Церковь Восточную противополагает Гоголь Церкви Западной; но ведь он только что сказал, что Россия «не лучше, а хуже всех прочих» христианских народов; что христианство в России еще меньше вошло в жизнь, чем в Европе. Выход из этого противоречия один: Гоголь говоря о Церкви настоящей, Восточной, в действительности, разумеет или предчувствует будущую Вселенскую Церковь. В этом смысле прав Аксаков: Гоголь в религиозных исканиях своих пытался разрешить задачу «исполински-страшную», которой «не разрешили все 1847 лет христианства».
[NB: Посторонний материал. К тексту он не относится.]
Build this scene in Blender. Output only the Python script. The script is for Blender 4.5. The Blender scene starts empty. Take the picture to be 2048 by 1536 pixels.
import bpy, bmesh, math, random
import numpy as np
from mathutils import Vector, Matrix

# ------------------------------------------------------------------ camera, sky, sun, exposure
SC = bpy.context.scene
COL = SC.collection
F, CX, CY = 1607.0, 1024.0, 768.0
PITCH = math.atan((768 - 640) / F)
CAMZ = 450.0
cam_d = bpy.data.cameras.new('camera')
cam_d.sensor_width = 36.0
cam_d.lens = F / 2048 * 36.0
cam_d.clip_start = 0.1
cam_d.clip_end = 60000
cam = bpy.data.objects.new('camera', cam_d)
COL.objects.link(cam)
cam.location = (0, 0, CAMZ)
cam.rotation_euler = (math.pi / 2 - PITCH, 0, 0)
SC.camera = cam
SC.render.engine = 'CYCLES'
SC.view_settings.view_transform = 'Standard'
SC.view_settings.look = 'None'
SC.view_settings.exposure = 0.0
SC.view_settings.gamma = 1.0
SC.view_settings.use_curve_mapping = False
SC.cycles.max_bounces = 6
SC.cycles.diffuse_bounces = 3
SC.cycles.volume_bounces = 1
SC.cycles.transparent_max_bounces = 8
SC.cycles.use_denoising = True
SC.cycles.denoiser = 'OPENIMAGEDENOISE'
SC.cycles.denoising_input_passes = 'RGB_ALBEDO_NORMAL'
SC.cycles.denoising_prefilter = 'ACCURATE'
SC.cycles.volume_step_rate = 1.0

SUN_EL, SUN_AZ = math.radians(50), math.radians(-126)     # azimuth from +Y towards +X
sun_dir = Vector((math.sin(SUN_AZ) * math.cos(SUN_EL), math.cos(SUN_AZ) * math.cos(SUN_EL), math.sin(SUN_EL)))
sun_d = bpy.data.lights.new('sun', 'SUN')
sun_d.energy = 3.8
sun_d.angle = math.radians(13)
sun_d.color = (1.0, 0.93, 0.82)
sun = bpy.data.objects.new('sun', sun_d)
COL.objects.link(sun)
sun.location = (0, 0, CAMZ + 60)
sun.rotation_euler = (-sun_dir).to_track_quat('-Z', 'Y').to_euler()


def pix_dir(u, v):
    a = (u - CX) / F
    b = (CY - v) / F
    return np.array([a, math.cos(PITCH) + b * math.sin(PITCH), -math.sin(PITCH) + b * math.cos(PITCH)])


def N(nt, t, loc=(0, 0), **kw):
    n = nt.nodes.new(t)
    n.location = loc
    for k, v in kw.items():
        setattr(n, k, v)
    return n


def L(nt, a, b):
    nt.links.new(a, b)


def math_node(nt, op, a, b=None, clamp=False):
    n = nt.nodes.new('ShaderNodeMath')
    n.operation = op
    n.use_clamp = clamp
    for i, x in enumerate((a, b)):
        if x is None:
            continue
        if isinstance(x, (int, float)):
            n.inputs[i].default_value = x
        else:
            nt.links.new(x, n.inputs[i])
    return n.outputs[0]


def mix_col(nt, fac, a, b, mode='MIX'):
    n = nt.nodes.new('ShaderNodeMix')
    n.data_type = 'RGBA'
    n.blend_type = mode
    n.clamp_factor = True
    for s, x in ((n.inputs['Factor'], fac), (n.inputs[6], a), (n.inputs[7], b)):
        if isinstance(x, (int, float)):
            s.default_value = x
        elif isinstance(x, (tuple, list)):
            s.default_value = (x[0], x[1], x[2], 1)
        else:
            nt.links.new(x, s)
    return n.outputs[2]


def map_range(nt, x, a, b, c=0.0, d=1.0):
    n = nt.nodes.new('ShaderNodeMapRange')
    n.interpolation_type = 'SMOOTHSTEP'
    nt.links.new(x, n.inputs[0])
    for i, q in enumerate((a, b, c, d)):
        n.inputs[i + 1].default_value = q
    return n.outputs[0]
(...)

«Мне всегда казалось, что в жизни моей мне предстоит, какое-то большое самопожертвование», — вспоминает Гоголь. В мученической смерти его совершилось действительно великое «самопожертвование»: Гоголь умер за Россию. Но русские люди не приняли и не поняли этой жертвы: сначала перешагнули через мертвое тело Гоголя, а потом — и через мертвое тело России.
«Скажите мне: зачем мне, вместо того, чтобы молиться о прощении грехов моих, хочется молиться о спасении России?» — пишет Гоголь перед отъездом в Иерусалим, и посылает друзьям молитву о себе:
В наши дни, когда все неуслышанные предостережения Гоголя так страшно исполнились, хочется верить, что он молится у престола Господня этой молитвой о спасении России.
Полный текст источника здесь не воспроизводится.